Well-known Dominican, Haitian and
Haitian-Dominican community, political and
cultural activists also participated in the
demonstration. Among them was Radhamés
Pérez, founder and leader of the
Revolutionary Movement New Fatherland. The
picket was organized by the Initiative for
Haitian-Dominican Solidarity and more than a
dozen other local and international
organizations. “La lucha obrera no tiene
frontera” (workers’ struggle has no
borders) was one of the slogans heard echoing
of the attractive lit-up walls of the most
important tourist center of New York. The
protest began at 5:00 in the afternoon and
concluded a little after 7:00 in the evening.

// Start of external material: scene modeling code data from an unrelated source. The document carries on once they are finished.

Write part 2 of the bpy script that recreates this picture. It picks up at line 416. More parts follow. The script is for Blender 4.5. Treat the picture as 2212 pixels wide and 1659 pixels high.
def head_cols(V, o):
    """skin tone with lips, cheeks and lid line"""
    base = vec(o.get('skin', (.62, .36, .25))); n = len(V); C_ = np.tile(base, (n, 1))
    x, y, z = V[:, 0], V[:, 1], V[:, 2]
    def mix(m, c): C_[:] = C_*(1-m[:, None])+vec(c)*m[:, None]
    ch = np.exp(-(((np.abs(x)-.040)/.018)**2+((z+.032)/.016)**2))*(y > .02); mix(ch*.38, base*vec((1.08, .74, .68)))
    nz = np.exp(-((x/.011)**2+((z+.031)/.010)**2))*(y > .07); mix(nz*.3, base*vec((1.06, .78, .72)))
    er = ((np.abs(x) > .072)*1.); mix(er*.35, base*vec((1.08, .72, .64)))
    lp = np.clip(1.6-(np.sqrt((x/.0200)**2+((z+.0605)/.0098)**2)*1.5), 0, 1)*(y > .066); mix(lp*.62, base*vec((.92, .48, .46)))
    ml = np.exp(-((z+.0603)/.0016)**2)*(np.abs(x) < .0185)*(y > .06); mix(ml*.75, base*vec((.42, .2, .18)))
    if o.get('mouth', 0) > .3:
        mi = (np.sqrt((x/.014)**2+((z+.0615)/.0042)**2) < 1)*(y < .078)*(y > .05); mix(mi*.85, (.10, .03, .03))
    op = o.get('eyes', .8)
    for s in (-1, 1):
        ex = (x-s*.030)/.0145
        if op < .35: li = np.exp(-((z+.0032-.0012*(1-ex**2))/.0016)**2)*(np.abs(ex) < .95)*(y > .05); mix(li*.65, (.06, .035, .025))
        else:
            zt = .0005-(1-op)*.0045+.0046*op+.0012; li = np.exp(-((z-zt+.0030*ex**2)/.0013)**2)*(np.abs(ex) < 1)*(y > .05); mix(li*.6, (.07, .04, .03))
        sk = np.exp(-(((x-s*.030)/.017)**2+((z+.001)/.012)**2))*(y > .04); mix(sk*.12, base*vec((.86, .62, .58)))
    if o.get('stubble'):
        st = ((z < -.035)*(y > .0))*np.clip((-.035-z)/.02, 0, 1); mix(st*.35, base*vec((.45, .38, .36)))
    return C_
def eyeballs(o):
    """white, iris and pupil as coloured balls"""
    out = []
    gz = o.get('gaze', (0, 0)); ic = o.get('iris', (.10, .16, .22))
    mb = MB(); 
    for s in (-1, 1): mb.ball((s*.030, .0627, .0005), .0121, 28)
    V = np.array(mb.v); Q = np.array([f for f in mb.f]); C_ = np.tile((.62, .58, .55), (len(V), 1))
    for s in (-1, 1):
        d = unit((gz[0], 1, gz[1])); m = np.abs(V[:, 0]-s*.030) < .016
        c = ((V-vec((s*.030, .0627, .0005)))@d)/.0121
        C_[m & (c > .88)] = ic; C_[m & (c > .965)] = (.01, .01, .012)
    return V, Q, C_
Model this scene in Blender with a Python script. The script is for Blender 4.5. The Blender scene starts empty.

Passers-by from around the world who went by
the protesters stopped to read the large signs
in which the sponsoring groups denounced the
“cruelty” and “inhumanity” of the immigration
policies of the government of Leonel
Fernández against immigration by its
closest neighbors. “Stop
the deportations and repression against
Haitian workers now,” read various signs. A
giant banner was displayed in the center of
the protest. Various
of the best-known activists, including the
Haitian Mario Pierre and Father Barrios, spoke
to the crowd with brief speeches denouncing
the cruel repression against the Haitians
residing in the Dominican Republic and the
denial of Dominican citizenship to the
children of the latter who were born on this
side of the island.... The
prominent writer Junot Díaz said that
he was participating in the action in response
to an invitation from the organizers and in
solidarity with Haitians who were victims of
the situation of mistreatment in the Dominican
Republic. “As
someone who travels to Santo Domingo about
four or five times a year, and who still lives
in a popular barrio of the capital, Villa
Juana, what I see is how people there mistreat
the Haitians. The anti-Haitian language that I
hear from ordinary people, for example in my
neighborhood, is a very ugly business and we
have to do something to try to change the
situation,” said the award-winning Dominican
writer. “Anyone
who tells me that Dominicans are[n’t] anti-Haitian is
crazy. I was born in Santo Domingo and the
hatred you have there against Haitians is
really impressive. It sometime makes you laugh
to hear a Dominican who is blacker than three
Haitians saying that these immigrants are
bad,” the writer added. “It’s a
madness and a sickness that we have to cure,”
said the author of The Brief Wondrous Life
of Oscar Wao. Asked if he had in mind to
work on a piece on the situation of Haitians,
he said that his participation had nothing to
do with his career as a writer and professor. “In all
my writings I always touch on this issue
because where I come front, on Calle 21 in
Villa Juana, I come across this drama every
day,” he explained. “You see it. You have to
do something about it in order to improve as a
human being, not to keep rising as an artist.” Father
Barrios, a Puerto Rican, said that he was
supporting the Haitians because he had worked
with them and with the Dominicans on both
sides of the divided island. “My presence here
is part of my position of international
solidarity with the downtrodden of the world,
wherever they may be,” the pastor added. Jorge
Alvarado, coordinator of Nueva Alternativa
(New Alternative) in New York, said that his
organization joined with the Haitians in this
struggle pressuring the government to halt its
cruel and inhuman policy toward them. When
this reporter reminded him that Dominicans who
support the struggle of the Haitians are
accused of being “traitors,” he responded that
“there are always people who are not aware.” –Would
you be in favor of unifying the island? –Of
course! Haitians are being subjected to
terrible injustices and this has got to stop. When it
was objected that this “unification” is
impossible because of differences of religion,
culture, race and language, the leftist leader
responded: “As the burro goes along its path,
people are always comparing its burden.”